Although the headline numbers do indeed suggest that banks remain at the heart of the FX market – cash and credit are king still – there is little doubt their position is being challenged. From the push on the part of several clearing houses to grow their FX franchises to the claims of some non-bank market makers to be holding risk for longer than the banks in spot, the banks are likely to come under pressure in the coming years.

That is not to say that pressure will bring about change, however, for as one senior buy side trader recently told Profit & Loss, “We want to trade to certain dates and we want payment. We do not want to have to post collateral, exchange for physical or go to public venues to execute.”


Given the focus on analysing the value of flow it is likely that while the overall numbers may not change, where certain participants execute their flow will. For the “good” customers who are less aggressive in their execution style and do not “time” their trading, there is little doubt that the banking industry will pull up trees to keep the flow.

“There is a group of very valuable clients to the banks that will stay there,” says the head of FX sales for a bank in London. “Not only do these clients not want to clear, but the banks will ensure they leverage their balance sheets to quote tighter in larger amounts than the other players can – they will also use their balance sheets in other ways, by linking FX business to other activities like the provision of funding and credit
lines in other markets.”

This of course raises the question, what about the “bad” clients?

The head of sales gives a metaphorical shrug and says, “They’ll struggle to find places to execute and when they do they will see more slippage because they’ll have to go to the public market or change their execution style. The days of banks allowing clients to abuse their liquidity for the sake of volume rankings are over – it’s all about value now.”

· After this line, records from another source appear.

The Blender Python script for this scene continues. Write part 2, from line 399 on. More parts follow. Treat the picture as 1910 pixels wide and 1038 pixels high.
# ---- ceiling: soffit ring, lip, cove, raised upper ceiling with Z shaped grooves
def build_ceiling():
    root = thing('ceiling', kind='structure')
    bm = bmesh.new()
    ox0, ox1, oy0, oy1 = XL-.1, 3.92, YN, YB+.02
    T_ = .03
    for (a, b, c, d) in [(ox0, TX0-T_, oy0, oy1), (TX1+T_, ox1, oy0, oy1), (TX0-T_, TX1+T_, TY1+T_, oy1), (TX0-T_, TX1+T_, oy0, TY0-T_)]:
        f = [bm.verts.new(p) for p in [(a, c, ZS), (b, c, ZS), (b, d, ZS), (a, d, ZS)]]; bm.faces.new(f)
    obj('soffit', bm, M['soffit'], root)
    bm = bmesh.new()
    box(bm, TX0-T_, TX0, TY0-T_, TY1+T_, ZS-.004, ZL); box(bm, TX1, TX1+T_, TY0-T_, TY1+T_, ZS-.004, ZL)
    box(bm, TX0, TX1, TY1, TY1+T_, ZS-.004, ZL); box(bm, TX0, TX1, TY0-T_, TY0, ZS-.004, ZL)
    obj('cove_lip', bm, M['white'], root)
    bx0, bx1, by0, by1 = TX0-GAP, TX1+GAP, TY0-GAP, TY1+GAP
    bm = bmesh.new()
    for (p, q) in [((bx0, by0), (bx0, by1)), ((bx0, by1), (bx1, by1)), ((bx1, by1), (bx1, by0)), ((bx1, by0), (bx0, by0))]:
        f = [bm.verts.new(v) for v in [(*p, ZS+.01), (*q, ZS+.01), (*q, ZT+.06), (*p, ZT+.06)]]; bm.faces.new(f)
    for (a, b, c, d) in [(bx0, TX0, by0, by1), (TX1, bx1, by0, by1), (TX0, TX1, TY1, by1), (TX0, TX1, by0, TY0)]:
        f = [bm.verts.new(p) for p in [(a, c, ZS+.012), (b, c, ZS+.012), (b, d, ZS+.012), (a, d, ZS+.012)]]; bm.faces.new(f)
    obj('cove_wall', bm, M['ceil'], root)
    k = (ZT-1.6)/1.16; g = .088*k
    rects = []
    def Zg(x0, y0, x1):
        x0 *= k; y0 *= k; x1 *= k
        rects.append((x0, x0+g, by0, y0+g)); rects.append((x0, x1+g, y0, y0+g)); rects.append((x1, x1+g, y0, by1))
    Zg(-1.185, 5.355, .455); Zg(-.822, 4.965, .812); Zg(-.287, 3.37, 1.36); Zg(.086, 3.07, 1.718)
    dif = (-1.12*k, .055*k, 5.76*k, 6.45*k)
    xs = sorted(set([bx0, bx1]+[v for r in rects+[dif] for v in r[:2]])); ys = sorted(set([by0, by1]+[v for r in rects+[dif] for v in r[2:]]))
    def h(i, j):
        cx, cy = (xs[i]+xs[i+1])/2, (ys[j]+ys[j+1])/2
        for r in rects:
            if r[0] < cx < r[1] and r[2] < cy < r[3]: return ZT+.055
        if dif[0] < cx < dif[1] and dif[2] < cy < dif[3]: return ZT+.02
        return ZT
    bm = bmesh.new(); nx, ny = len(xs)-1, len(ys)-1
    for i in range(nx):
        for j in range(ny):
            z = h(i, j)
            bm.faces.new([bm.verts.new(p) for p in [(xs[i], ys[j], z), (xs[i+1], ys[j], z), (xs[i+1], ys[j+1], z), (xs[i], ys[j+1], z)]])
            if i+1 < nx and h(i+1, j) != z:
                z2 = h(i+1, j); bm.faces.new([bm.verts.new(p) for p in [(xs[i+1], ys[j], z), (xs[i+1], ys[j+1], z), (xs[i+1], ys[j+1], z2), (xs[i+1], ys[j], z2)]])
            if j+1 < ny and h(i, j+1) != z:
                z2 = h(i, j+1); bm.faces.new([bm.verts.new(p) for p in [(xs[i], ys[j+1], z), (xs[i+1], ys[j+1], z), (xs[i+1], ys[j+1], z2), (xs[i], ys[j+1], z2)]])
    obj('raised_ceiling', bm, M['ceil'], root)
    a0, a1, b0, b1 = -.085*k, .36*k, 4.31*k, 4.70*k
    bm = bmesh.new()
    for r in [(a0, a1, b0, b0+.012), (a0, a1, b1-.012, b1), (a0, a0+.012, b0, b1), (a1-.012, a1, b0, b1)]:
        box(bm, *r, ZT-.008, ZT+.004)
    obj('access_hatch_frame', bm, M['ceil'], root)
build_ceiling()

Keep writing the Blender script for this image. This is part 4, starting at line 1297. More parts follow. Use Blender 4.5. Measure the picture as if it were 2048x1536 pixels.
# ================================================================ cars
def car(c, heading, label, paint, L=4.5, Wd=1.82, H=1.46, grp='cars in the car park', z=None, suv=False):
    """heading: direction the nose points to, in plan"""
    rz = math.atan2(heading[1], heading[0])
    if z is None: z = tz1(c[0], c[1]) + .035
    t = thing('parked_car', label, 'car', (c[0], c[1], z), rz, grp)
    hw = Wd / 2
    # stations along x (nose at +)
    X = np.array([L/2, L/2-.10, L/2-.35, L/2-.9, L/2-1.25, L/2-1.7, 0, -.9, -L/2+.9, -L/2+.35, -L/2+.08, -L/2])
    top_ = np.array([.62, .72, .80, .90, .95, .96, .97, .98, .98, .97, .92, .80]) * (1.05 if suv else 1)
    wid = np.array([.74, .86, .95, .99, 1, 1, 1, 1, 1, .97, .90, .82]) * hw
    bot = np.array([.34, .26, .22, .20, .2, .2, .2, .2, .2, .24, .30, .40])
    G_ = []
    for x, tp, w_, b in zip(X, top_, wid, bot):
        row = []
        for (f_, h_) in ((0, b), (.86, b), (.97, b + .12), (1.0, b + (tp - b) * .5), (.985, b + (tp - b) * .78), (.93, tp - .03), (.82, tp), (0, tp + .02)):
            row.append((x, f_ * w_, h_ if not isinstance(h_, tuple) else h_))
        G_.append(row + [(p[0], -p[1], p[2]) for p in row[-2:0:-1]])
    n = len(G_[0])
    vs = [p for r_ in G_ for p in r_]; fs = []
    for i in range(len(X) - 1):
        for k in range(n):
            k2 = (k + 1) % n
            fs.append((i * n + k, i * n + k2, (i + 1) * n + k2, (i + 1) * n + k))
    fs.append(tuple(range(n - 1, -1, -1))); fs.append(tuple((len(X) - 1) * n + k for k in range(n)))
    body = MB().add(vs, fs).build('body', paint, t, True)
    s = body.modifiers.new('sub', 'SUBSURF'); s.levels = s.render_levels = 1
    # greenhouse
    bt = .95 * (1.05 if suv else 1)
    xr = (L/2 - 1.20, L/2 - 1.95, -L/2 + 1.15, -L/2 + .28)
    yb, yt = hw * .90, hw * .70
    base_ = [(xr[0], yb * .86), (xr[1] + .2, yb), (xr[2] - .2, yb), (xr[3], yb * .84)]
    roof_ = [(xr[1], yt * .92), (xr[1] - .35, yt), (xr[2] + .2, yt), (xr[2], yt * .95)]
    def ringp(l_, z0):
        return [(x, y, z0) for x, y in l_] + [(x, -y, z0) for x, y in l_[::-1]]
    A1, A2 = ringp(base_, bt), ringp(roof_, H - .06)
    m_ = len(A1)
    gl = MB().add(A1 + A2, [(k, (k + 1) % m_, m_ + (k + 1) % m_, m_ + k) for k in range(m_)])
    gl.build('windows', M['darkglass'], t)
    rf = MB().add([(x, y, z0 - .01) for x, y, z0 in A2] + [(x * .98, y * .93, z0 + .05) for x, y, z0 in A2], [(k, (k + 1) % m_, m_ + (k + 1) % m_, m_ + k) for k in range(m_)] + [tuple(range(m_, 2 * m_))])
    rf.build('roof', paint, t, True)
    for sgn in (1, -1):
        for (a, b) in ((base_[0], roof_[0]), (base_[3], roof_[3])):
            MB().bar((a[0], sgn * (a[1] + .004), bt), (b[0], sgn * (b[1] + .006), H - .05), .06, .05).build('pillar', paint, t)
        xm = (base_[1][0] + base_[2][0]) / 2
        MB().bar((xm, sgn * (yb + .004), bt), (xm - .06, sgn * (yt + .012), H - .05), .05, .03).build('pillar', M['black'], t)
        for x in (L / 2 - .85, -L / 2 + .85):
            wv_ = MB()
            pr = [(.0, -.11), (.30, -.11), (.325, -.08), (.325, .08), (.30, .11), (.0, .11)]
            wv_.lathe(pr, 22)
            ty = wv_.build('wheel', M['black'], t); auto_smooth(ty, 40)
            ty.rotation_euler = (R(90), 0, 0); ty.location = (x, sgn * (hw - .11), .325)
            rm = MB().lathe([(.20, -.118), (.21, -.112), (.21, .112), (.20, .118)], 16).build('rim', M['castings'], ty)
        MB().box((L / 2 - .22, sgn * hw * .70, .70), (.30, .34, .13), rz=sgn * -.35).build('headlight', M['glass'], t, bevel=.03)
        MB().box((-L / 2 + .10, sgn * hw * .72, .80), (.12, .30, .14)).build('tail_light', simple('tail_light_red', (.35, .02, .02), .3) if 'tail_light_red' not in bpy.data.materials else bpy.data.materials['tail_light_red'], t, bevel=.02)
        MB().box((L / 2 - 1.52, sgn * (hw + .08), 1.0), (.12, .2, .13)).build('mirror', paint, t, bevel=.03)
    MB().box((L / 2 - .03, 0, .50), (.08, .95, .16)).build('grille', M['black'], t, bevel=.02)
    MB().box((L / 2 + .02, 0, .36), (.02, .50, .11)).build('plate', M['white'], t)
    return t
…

Although the BIS has yet to publish the execution method statistics, it will do so in its next Quarterly Review, data from the UK and US FX committees would suggest that the sales head’s argument is correct, for both centres have seen a shift in how Other Financial Institutions execute their FX business. This segment is widely seen as covering the trickier flow from more professional players like hedge funds and prop trading firms and as such can be instructive in terms of how the banks in particular are treating them.

From the 2016 to 2019 semi-annual surveys there was a definite shift on the part of Other Financial Institutions towards venues where not only could they put dealers in competition, but also trade anonymously with them. In the UK over that period, the percentage of Other Financial Institutions’ flow on ECNs grew from 12% to 14%, while on multi-dealer platforms it also rose, from 35% to 43%. In the US the change in terms of ECNs was even starker, with this segment’s share of activity on these venues rising from just over 13% to over 20%.

The head of sales believes this is just the start of the trend. “As the banking industry gets even better at picking out dodgy flow more customers will be pushed towards the public market,” they say. “There they will, ironically perhaps, rely upon meeting banks’ natural hedging flow to get out of their risk. The big change will be how this is done on the banks’ terms now, not on the customers’.”

Interestingly the head of e-FX trading at a bank believes that broader market structure changes will also help the banks and has quite a punchy message for some participants. “There is little doubt that the BGC dark model is working well for the banks and that a lot of risk is hedged there. If this increases, that will take further liquidity away from the primary venues and satellite ECNs. Then we will see how well the alternative liquidity providers stand up and how those customers who have refused to think about their execution styles like it.”


Sources at non-bank market makers are quick to refute the notion that they will be impacted by a reduction of bank activity on certain venues, however privately one or two express concern.

“There is a lot of pricing that we can provide that is correlated to other markets,” says a source at one firm. “But we rely upon data a lot and on a certain level of bank activity. If the banks pull back from certain markets then we would naturally have to reduce our commitment.”

There is also the question of credit. This year’s survey was taken in April, before Citi, the industry’s largest PB, pulled the plug on several major market participants. That led to a scramble, that is still going on in some quarters, to maintain market access, and while it has not had a noticeable impact on market functioning, sources say that if Citi’s move is copied by one or two other PBs, then several non-bank firms will be mortally wounded as far as their FX businesses are concerned.

Citi has followed that announcement up with plans to cut the number of platforms it connects to according to sources familiar with the matter.

“The bank has had enough of supplying liquidity to these platforms and being charged for the privilege,” says one source, while another adds, “This could be the start of the banks exercising their muscle – they’ll play ball as long as they think it’s fair and they get suitably rewarded. The days of giving FX liquidity away are over and it will be interesting to see how that alters the market.”

Without doubt prime brokerage is a massive part of the FX business. From $887 billion across all products in April 2016, $1.49 trillion was executed via prime brokers in the latest survey, a massive 67.8% leap. In a BIS report of many paradoxes, this is just another – how, at a time when credit is widely accepted to be constrained, did so much more get executed in this fashion?

“I think this is the high water mark for PB,” says a source at a major player in the industry. “The next survey may show an increase but what it won’t show is the higher price customers will have to pay to access credit and the market. I wouldn’t be surprised to see the number drop in 2022.”

It is probably wrong to suggest that the banks will return to the dominant position they held in the 1980s and ‘90s, however the pendulum that is the relationship between banks and clients is likely to swing back to a more neutral position. For customers that add value to the franchise not a lot will change, indeed they may find their business attracts even keener pricing, but elsewhere there will be dramatic changes as LPs flex their muscles. The headline BIS numbers may not reflect it, but behind the data may lie a very different FX market to that with which we have become familiar.